**Goal:** Spot each line that carries the word "scene"; copy those lines.

**Source material:**
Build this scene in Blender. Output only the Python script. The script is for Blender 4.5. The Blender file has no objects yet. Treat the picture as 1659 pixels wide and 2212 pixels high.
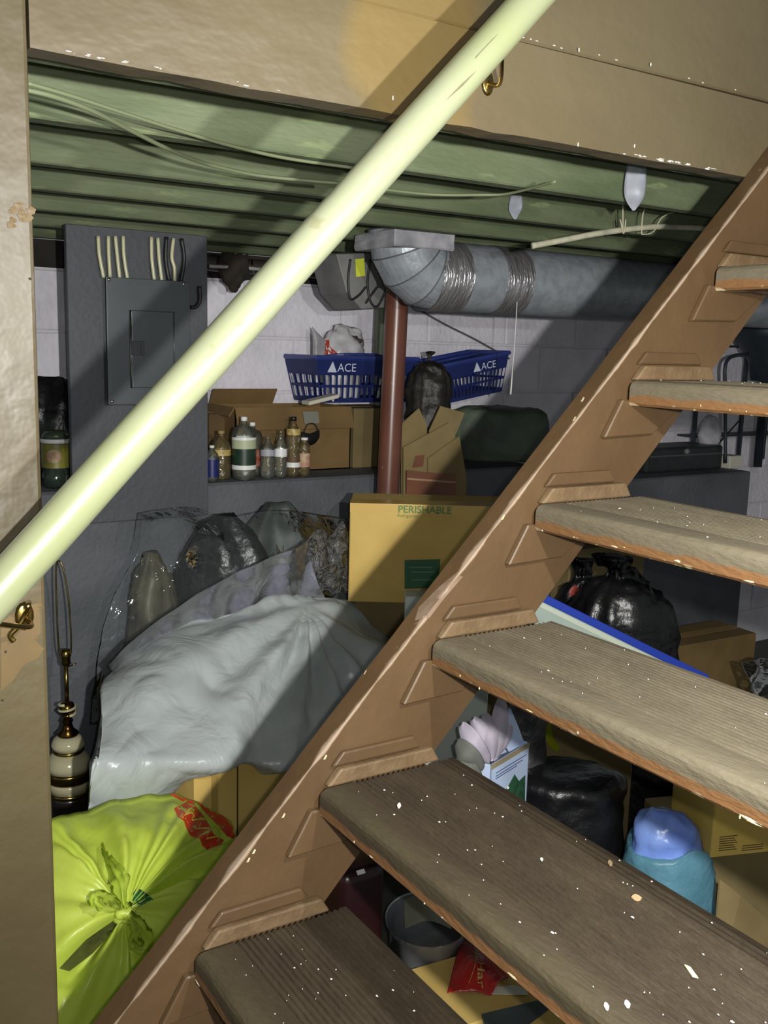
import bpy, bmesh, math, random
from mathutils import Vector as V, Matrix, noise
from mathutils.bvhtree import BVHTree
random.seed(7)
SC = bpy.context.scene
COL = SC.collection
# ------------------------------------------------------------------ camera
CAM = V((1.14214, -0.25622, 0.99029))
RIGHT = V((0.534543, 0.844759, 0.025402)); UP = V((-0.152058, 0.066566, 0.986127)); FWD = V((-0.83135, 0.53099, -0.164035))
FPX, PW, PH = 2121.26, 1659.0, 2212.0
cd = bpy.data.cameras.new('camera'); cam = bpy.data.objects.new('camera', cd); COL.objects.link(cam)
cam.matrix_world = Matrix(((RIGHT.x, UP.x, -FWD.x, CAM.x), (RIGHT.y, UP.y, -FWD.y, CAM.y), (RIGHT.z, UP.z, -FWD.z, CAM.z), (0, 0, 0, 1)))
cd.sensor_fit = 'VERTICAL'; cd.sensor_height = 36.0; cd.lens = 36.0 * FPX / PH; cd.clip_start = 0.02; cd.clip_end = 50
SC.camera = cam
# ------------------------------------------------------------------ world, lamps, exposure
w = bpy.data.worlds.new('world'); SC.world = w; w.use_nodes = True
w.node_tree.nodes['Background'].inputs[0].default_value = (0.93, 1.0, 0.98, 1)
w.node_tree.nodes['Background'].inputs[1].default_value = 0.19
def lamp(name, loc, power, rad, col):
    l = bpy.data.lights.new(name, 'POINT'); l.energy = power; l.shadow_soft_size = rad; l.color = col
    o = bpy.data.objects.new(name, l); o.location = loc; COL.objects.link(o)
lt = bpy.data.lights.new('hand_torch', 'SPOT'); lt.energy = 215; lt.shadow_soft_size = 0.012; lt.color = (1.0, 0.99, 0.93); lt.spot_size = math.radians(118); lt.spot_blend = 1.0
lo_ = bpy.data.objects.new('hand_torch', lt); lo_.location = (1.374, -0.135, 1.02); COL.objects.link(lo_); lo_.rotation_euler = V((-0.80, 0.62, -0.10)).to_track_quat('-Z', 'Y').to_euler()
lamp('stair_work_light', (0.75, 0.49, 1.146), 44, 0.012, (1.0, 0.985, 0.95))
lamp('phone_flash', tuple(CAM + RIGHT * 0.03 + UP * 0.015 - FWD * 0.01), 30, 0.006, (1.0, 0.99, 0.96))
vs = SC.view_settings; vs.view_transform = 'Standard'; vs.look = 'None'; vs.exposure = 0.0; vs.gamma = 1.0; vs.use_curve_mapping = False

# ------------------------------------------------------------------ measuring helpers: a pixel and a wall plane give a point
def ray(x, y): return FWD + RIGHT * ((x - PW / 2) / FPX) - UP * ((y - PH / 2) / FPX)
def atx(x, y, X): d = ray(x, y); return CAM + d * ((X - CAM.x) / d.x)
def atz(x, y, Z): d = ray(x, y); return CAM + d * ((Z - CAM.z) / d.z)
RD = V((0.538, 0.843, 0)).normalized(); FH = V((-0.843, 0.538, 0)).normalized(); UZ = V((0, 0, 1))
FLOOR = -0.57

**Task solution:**
Build this scene in Blender. Output only the Python script. The script is for Blender 4.5. The Blender file has no objects yet. Treat the picture as 1659 pixels wide and 2212 pixels high.
SC = bpy.context.scene